Having herein set forth preferred embodiments of the present invention, it is anticipated that suitable modifications can be made thereto which will nonetheless remain within the scope of the invention. The invention shall therefore only be construed in accordance with the specific included claims.

Claims

I claim the invention is:

1. A liquid metal cooled nuclear fission reactor core, in which the heat created by nuclear fission is utilized to generate thermal energy, comprising:

a plurality of nuclear fuel elements in the form of spheres that are of a higher density than the density of the reactor's hot primary cooling fluid, an improvement comprising of a means to hydraulically shuffle the core at the start of each power cycle;

a lower core chamber surrounded by neutron absorbers and geometrically shaped so as to hold said fuel spheres in a configuration that will not support fission;

an upper core chamber surrounded by neutron reflectors and geometrically shaped so as to hold said fuel spheres in a configuration that will support fission, the improvement comprising of: (a) a method to control the operation of the reactor while upwards primary coolant hydraulic flow maintains said core, (b) making said core automatically self-deactivating in the event of any loss in primary coolant flow causing the constant force of gravity to assure the safe shutdown of said core, and (c) wherein no control rods are provided within said core.

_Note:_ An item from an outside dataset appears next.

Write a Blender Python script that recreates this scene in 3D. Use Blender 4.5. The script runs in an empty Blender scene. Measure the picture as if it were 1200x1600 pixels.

2. An intrinsically safe nuclear reactor of a liquid metal cooled design with a core according to claim 1, comprising:

A primary containment reactor pressure vessel, the improvement comprising: (a) a configuration wherein all pipes and cables penetrate the vessel wall above the maximum primary coolant level so as to avoid coolant leakage, (b) a lower end shaped in a reverse dimple in such a manner to disperse any loose fuel elements of said core so as not to re-concentrate fuel elements due to gravity, (c) a system of seismic isolation supports which decouple the mass of the reactor from the secondary containment structure in the event of earthquakes, and (d) a configuration which allows for operations at very high temperatures for liquid metal coolants to remain in the liquid phase, at elevated pressures;

an intermediate heat exchanger located directly over the core in the hot pool, the improvement comprising: (a) a location directly proximate to the core as there are no control rods utilized, (b) the minimization of the volume and mass of the hot pool primary coolant with respect to the much larger volume and mass of the cool pool coolant, and (c) allowing for mitigation of thermal transients by having a large proportion of cooler coolant in the reactor in the event of unexpected loss of coolant flow resultant shutdown and decay heat removal;

a plurality of electromagnetic pumps utilized to provide hydraulic flow and pressure to operate said reactor, the improvement comprising: (a) an electromagnetic pump with no moving parts, (b) wherein an internal electrical fuse or thermal circuit breaker designed to shut off power to the pump coils is set at a temperature above the normal primary coolant return temperature, making said core automatically self-deactivating in the event of any loss in secondary coolant flow causing heat to remain in the reactor, and with resulting loss of primary flow, the constant force of gravity assures the safe shutdown of said core without any control signals from outside of the reactor, and (c) the pump housing by virtue of its immersion in and proximity to the primary cooling fluid may also function as an in-reactor pool heat exchanger component of a DRACS loop to remove decay heat during the “Rest” state.